Вывод таков: в программе любого хорошего образования искусство и наука должны быть равны. Однако широко распространенное сегодня технологическое мировоззрение прививает людям механический подход к любой области, а человеку, превращенному в технолога, искусство видится областью, без которой можно вполне обойтись. Причем если ученые, в отличие от людей искусства, изначально готовы стать рабами государства, то искусство раскрепощает человека, раскрывает его индивидуальность, делает его внутренне свободным. В скором будущем, если мы не научим детей ценить справедливость, видеть недостатки своего общества, если мы не научим их человечности, а будем прививать им знания, исходя как из государственных, так и узконационалистических интересов, мы станем обществом изолированных роботов, не отличающих добро от зла, считает Фаулз. С умным человеком хочется согласиться и поспорить одновременно. Вот что говорит автор «Аристоса» под конец. Некогда мы были едины; сегодня же разъединены и продолжаем разъединяться, но придет время, и объединимся в единственно достойном союзе – в едином человечестве. Не больше и не меньше – в едином человечестве. Хороша идея, да только утопическая. Потому и говорю: с умным человеком хочется и согласиться, и поспорить.
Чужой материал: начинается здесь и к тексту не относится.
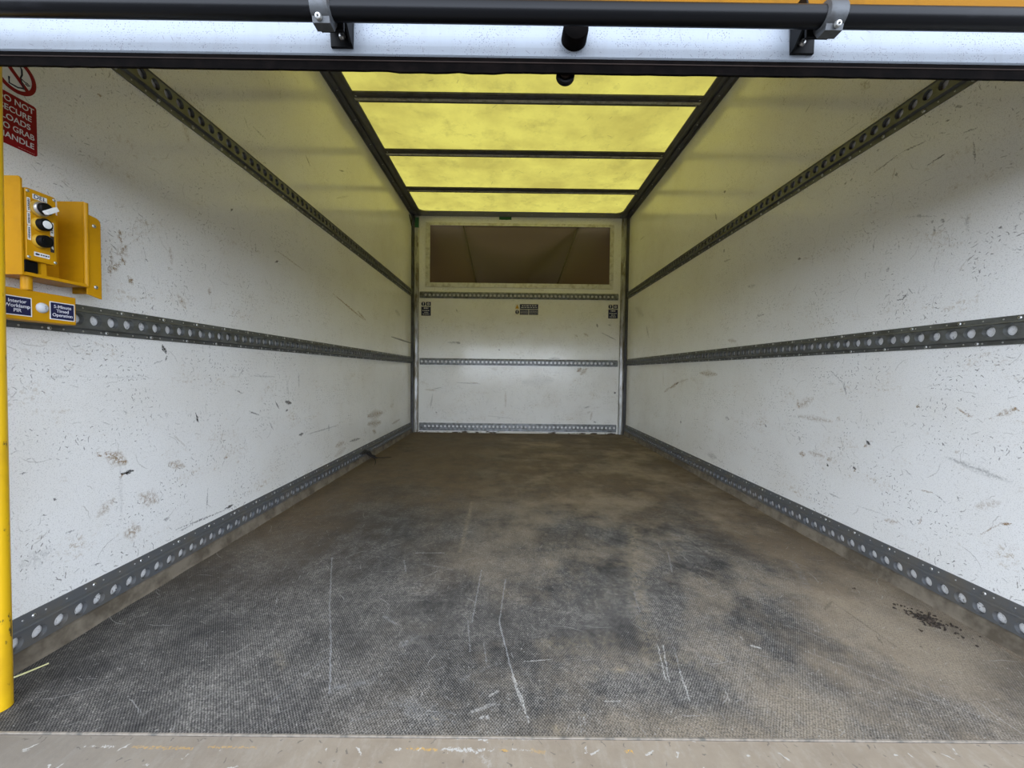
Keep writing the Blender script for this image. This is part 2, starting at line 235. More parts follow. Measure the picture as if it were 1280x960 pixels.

Я вот о чем подумал: мысль о разъединенности должна быть особенно близка и понятна армянам, раскиданным по миру: ведь больше семидесяти процентов нашего народа живет не в Армении, и у каждого свой образ жизни, свои привычки, интонации, перенятые из других языков, свое мировидение и своя степень приспособления. А большие армянские диаспоры, такие как российская и американская, при общей их схожести, тем не менее, совершенно по-разному видят свое будущее. Это, если хотите, похоже на маленький макет человечества. И ведь не скажешь определенно, отчего на самом деле приостановилось строительство Вавилонской башни, за что Бог, рассердившись, раскидал людей по свету. Возможно, и не сердился Он, возможно, был во всем этом неведомый нам смысл. Я думаю так: прежде чем строить общими усилиями величественную башню, каждому стоит попробовать построить ее, пусть менее величественную, но устойчивую, в самом себе. А это, доложу вам, труднее всего.